In spring 2021, our maintenance team started to carry out renovation work at the Wilds of Asia building. Due to the nature of the work, the area was closed off to visitors to allow the team to deconstruct some of the old enclosures and make room for the exciting new development work to take place.

We have many species of animals that occupy this exhibit, from our Emerald tree monitor to our Lion-tailed macaques but it was our Burmese python’s habitat that saw the biggest change and has been completely transformed to provide our pythons with an improved living space. The land area has now been increased to give our large reptiles more room to rest, or the space to engage in other natural behaviours. The pool has also increased considerably in size to encourage swimming, along with a reconstructed waterfall that leads into a shallow stream to create a comfortable resting area.

As well as an increase in territorial space, special ultraviolet lights combined with a natural light system have been installed to encourage plant growth. Pool, land, and ambient air temperatures are individually maintained by our Animal Care Team in order to create and maximise the preferred temperature most suited for this species of python.

Not all improvements can be seen by the eye as many changes as many of our smaller species have had various systems upgraded and installed to help maximise their natural habitat. The green tree monitor’s heating system has been re-piped to increase the flow of temperature, whilst the fresh-water tropical aquarium, home to a number of marine life, has also been reconfigured to improve the flow of the filtration system and its effectiveness at making sure the water remains at high quality conditions for the fish.

Since completion of the necessary work, our Animal Care Team have slowly reintroduced the species back into their new home.
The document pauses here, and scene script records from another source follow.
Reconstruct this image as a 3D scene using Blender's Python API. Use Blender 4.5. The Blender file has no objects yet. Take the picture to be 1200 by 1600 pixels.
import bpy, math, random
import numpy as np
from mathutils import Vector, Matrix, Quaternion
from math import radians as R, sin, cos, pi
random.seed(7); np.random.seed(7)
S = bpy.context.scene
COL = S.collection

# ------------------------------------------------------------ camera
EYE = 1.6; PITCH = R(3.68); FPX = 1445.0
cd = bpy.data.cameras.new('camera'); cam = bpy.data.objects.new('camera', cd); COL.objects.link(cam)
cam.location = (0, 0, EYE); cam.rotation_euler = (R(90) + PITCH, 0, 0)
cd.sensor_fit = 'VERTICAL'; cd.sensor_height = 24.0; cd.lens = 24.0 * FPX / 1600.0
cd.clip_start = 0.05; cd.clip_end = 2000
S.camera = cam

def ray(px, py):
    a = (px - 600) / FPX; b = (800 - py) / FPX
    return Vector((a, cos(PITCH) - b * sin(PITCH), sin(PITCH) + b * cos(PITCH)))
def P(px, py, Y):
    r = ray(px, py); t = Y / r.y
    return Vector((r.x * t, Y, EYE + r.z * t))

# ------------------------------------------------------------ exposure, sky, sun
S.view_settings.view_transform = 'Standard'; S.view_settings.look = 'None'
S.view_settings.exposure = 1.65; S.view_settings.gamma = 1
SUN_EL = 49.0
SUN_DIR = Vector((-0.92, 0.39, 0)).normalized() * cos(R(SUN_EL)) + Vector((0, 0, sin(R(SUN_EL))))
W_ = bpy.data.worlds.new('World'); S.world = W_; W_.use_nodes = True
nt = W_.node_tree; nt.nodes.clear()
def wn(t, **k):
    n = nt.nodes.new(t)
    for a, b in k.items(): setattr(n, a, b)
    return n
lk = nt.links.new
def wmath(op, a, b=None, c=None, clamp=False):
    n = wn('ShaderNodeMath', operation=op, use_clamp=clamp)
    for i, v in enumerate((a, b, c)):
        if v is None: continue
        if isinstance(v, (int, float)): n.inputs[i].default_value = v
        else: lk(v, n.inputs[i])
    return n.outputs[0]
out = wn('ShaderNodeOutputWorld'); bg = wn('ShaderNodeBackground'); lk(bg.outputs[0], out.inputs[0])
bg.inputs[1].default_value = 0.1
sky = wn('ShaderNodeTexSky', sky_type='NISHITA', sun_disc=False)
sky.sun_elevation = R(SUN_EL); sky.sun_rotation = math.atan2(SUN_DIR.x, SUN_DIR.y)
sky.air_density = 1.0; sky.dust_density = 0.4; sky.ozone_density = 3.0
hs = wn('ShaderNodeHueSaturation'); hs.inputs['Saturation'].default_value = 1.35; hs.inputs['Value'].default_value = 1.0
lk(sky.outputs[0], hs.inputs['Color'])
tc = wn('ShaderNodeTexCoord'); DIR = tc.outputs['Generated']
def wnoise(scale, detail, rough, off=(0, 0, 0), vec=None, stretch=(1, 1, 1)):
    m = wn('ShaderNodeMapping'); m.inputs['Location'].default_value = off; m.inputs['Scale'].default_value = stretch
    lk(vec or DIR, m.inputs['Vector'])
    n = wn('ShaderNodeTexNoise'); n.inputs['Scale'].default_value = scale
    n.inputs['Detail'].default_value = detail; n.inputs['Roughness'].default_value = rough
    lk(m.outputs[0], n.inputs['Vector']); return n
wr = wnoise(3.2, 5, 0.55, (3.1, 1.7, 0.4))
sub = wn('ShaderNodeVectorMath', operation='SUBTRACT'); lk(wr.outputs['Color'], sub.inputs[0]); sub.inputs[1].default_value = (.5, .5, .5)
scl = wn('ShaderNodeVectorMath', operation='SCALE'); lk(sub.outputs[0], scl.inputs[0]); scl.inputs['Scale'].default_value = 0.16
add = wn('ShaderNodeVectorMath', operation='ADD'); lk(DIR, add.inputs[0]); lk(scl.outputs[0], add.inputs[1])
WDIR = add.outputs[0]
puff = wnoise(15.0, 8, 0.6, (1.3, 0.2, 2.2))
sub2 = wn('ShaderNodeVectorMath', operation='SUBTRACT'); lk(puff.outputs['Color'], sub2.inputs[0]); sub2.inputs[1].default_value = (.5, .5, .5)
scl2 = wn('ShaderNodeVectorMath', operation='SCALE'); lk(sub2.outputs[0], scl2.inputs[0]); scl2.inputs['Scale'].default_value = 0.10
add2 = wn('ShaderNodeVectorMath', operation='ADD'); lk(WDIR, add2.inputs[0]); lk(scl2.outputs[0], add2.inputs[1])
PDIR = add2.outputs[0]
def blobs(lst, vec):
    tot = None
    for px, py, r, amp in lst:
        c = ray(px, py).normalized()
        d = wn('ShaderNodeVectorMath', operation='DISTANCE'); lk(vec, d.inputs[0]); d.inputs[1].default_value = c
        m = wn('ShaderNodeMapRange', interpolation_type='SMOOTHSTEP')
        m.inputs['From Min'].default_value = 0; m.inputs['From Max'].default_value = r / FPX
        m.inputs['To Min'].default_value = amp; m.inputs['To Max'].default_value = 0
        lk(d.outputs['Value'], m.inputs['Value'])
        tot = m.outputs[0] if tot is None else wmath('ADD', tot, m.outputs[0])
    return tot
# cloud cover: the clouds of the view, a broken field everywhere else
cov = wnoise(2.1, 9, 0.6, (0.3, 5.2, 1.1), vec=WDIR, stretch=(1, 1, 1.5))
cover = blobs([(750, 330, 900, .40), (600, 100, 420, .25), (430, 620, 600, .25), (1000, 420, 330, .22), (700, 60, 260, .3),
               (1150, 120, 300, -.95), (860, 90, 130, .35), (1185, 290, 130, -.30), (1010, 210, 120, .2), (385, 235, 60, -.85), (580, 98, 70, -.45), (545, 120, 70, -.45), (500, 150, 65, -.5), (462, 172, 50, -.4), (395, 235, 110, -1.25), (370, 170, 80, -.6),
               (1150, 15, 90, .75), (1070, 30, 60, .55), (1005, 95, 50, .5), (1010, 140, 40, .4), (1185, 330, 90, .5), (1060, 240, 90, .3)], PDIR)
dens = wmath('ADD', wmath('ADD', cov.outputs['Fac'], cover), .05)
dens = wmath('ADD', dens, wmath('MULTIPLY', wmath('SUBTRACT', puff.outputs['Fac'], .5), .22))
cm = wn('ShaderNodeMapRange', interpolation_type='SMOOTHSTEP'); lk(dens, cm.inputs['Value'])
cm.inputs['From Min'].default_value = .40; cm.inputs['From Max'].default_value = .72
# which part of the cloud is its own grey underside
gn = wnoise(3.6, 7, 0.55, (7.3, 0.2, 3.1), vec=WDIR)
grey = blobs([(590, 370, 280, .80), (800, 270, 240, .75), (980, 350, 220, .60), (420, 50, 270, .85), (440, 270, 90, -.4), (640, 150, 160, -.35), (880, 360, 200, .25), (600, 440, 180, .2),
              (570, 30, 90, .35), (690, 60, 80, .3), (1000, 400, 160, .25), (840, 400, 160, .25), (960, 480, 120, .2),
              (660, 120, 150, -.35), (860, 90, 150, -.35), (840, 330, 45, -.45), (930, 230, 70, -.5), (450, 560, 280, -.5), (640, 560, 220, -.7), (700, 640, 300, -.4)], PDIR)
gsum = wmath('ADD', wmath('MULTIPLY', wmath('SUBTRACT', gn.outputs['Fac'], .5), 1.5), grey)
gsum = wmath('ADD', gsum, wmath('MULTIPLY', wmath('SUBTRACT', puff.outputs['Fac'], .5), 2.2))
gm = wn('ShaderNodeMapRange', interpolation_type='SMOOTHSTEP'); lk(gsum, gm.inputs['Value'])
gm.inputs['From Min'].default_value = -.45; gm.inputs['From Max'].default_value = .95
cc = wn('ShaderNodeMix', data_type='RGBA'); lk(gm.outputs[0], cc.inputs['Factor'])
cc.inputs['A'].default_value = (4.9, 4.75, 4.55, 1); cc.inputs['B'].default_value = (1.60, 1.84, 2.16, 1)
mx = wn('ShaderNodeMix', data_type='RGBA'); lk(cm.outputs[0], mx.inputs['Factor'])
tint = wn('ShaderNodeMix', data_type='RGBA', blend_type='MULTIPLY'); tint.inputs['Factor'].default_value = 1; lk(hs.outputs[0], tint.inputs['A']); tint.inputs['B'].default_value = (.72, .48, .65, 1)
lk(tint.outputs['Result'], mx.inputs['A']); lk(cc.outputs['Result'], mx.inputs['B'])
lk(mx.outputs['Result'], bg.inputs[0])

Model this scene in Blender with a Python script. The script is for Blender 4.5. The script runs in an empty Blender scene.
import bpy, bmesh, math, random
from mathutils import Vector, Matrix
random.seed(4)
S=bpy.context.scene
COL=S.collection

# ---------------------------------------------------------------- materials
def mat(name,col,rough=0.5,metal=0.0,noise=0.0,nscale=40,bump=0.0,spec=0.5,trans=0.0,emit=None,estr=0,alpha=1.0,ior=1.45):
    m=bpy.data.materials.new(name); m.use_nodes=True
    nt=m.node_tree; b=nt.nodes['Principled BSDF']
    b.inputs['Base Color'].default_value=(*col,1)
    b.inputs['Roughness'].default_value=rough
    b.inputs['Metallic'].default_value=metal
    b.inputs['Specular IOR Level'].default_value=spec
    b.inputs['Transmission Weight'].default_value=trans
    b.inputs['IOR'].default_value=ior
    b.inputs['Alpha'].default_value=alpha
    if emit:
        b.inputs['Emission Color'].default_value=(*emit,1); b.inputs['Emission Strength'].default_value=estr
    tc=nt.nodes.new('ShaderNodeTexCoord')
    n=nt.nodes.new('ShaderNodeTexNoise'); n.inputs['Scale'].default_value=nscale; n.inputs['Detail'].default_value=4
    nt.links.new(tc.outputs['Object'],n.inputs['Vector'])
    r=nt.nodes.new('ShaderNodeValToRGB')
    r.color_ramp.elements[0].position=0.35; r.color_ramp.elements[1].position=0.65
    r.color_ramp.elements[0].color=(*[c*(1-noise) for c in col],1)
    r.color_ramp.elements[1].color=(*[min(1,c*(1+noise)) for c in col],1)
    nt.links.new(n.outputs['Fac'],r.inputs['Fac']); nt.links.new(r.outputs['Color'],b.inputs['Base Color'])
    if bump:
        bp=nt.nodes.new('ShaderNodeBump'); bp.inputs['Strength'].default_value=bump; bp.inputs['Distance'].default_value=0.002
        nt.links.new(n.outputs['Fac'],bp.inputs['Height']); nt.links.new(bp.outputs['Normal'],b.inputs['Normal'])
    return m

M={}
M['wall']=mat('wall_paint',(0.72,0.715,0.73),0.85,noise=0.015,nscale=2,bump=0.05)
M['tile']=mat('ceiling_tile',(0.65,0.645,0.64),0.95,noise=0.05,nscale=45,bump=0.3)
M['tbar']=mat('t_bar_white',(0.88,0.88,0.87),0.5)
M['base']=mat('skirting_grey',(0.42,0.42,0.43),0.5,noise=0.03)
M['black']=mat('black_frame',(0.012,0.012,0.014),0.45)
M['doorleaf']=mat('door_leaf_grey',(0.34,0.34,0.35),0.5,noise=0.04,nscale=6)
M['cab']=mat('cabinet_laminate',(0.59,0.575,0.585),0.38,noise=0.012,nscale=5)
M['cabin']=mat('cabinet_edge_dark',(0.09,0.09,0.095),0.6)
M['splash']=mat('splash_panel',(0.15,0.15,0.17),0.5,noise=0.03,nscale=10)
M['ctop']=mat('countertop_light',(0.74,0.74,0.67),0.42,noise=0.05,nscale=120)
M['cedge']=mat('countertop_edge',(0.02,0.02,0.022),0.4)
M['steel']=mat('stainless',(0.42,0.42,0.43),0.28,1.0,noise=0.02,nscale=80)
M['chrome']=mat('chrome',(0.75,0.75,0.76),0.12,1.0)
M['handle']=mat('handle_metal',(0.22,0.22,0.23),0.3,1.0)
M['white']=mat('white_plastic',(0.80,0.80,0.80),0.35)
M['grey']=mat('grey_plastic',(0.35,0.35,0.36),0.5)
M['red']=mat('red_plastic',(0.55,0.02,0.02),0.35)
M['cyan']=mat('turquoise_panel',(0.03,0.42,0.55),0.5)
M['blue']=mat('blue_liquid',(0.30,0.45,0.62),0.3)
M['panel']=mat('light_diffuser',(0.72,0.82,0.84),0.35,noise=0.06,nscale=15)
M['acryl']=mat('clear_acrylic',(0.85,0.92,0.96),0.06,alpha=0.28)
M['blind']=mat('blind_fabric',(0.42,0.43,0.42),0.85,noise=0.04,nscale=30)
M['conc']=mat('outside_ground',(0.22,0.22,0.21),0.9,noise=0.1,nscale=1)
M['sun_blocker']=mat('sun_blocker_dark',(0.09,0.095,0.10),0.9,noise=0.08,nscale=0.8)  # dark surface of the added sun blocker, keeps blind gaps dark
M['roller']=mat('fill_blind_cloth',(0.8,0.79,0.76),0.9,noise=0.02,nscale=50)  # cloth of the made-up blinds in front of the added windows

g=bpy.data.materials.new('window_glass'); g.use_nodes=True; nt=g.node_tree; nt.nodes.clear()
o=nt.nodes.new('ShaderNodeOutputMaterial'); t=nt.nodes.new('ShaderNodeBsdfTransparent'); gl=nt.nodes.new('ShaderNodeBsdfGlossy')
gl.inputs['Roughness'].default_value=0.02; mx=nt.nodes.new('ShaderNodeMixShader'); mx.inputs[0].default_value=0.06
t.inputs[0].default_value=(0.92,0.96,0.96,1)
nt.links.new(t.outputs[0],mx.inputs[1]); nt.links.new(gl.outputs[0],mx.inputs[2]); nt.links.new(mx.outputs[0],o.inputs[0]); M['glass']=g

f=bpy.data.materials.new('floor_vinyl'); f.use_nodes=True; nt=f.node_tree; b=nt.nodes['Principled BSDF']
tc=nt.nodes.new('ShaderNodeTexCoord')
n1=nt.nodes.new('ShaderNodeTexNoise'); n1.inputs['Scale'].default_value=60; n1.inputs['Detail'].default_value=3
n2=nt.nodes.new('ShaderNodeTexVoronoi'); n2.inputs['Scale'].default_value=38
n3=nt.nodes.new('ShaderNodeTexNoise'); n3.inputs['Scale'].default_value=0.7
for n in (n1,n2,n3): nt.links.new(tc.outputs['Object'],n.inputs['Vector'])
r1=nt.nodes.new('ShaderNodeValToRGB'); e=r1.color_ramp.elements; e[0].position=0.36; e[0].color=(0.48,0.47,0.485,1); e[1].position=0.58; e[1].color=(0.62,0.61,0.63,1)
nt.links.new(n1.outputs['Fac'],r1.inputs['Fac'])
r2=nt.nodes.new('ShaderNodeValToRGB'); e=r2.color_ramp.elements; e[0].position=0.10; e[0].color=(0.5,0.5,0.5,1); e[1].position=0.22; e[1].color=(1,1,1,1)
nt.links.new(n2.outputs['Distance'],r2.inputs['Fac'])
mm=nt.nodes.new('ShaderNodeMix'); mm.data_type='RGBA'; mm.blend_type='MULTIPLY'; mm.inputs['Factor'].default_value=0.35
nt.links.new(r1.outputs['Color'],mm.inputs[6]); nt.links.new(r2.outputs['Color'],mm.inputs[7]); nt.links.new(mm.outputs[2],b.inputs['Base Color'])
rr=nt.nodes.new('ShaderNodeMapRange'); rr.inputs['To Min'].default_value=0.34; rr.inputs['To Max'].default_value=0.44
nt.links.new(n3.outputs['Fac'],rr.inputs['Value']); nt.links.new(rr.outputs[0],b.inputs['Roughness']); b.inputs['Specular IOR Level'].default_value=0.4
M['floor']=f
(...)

Each animal was monitored carefully to ensure that the transition went smoothly.

Whilst our animals will benefit from the many changes we have now put in place, we have also used this chance to enhance the visitor’s experience within this area, including a new entrance filled with natural planting, new animal profiles to provide you with the latest information about each species and an enhanced underwater viewing of our Burmese python, allowing guests to see these species like never before at Colchester Zoo.

Our Wilds of Asia building is now open, and we hope you enjoy the many improvements we’ve made to the area as well as gaining a closer look at the many rare and beautiful species we have housed in this exhibit.